Saturday, January 27, 2007

state of the union

No, not the address, the undress.

If you don't care to click the link, here's what happens: it is a PETA-produced video of a young woman stripping from a business suit to full frontal nudity while explaining the current animal rights situation. After she's done, there are scenes of animal cruelty from a variety of industries.

I am for animal rights. I am for animal liberation. I don't think nonhuman animals are property, and if they can't consent then using them is no less unethical than using human animals against their will. I don't eat them or things that come from them, and I don't buy things made from them or tested on them. I absolutely, without hesitation agree with PETA's stated goals. But PETA drives me nuts.

A video like this doesn’t even have the (weak) justification that some of PETA’s other sexist campaigns do. For example, at least PETA can argue that when they put women in cages, or wrap them in cellophane, it’s not that they are saying women are equivalent to animals, but rather drawing attention to the idea that animals are just as worthy of fair treatment as women. The problem, of course, is that in a culture in which women are often actually treated as proverbial animals, the campaign is utterly counterproductive. Not only is it perpetuating the idea that women are things to be ogled, but it makes people who might actually agree with PETA’s point think of the animal rights movement as silly and frivolous at best — and actively harmful at worst. It’s the flip-side of the ALF, which makes people think of the animal rights movement as radical and dangerous.

If people really don’t think animals are property to be used for our benefit, skip all the stunts and do the thing that will actually help them: stop buying, using, and eating them, and encourage others to do the same.

I did notice that they managed to get a not-stick-figure-model-type woman to strip, which in it’s small way was kind of refreshing. Granted, she’s still pretty in the conventional sense, but at least she’s not emaciated. I guess it’s pretty sad that the best to be said for the objectification of a woman is that they didn’t pick the most stereotypical one around.… It's not that I'm against nudity, or stripping, or porn. But get naked for nakedness's sake, or art's sake, or for sex's sake. Sex shouldn't sell anything but sex, even metaphorically.

The worst thing about PETA is that if it weren't for these self-serving pranks, they might be a fairly awesome organization. Their websites are some of the more informative and accessible sources of information for new vegans or curious animal-rights-friendly people. If I were someone new to animal rights and I visited their website I would think they were completely respectable and right on the money, and I'd probably want to join and get involved.

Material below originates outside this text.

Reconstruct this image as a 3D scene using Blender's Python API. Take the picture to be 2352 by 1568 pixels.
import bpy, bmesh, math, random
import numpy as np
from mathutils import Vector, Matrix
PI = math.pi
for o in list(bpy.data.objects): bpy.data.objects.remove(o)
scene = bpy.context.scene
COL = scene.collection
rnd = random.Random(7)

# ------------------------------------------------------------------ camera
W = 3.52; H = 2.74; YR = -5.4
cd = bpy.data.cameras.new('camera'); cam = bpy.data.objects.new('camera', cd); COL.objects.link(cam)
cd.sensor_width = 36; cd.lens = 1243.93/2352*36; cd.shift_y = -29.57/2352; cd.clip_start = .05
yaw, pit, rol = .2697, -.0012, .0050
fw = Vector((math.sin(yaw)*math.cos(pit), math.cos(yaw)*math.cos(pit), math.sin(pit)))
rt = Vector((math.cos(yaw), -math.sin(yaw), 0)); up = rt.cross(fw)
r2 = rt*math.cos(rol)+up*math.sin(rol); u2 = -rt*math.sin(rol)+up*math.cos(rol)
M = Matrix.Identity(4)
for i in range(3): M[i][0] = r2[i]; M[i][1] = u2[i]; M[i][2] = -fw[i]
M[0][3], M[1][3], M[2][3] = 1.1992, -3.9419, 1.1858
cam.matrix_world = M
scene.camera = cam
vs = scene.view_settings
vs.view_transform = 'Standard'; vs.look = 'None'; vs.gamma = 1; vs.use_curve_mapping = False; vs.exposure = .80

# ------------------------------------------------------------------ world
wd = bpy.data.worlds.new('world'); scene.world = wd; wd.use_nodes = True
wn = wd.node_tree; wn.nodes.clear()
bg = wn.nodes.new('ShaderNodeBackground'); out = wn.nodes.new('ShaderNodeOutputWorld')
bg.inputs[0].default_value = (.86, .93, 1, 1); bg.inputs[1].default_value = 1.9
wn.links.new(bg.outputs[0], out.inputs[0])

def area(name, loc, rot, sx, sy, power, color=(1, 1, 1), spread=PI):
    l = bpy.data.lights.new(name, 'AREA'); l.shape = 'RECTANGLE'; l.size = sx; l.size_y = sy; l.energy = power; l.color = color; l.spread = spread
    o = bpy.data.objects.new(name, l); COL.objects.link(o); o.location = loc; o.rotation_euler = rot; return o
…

Hell, even as someone who knows better they've tempted me from time to time. The bullshit they put out totally overshadows the potential for good, and they don't seem to realize that dropping the bullshit would only make the good that much better.

1 comment:

  1. I could not agree more. The only time I ever considered PETA a useful organization was when I first became a vegetarian, at age twelve and thought PETA was the only group in the world working for animal rights. I thought their shock tactics were all that were needed to wake people up. (This was in the days before they had begun what I can only describe as campaigns to set feminism back 100 years instead of advance animal rights.) I was probably 14 when I realize that I couldn't find anything good coming from PETA, and my own radicalism died down and productive activism rose up in its place.

    I've found PETA useful again for one thing: every time I teach critical reasoning or logic, at least 2 or 3 quotes from PETA make it on to the final exam so that students can name the fallacies committed.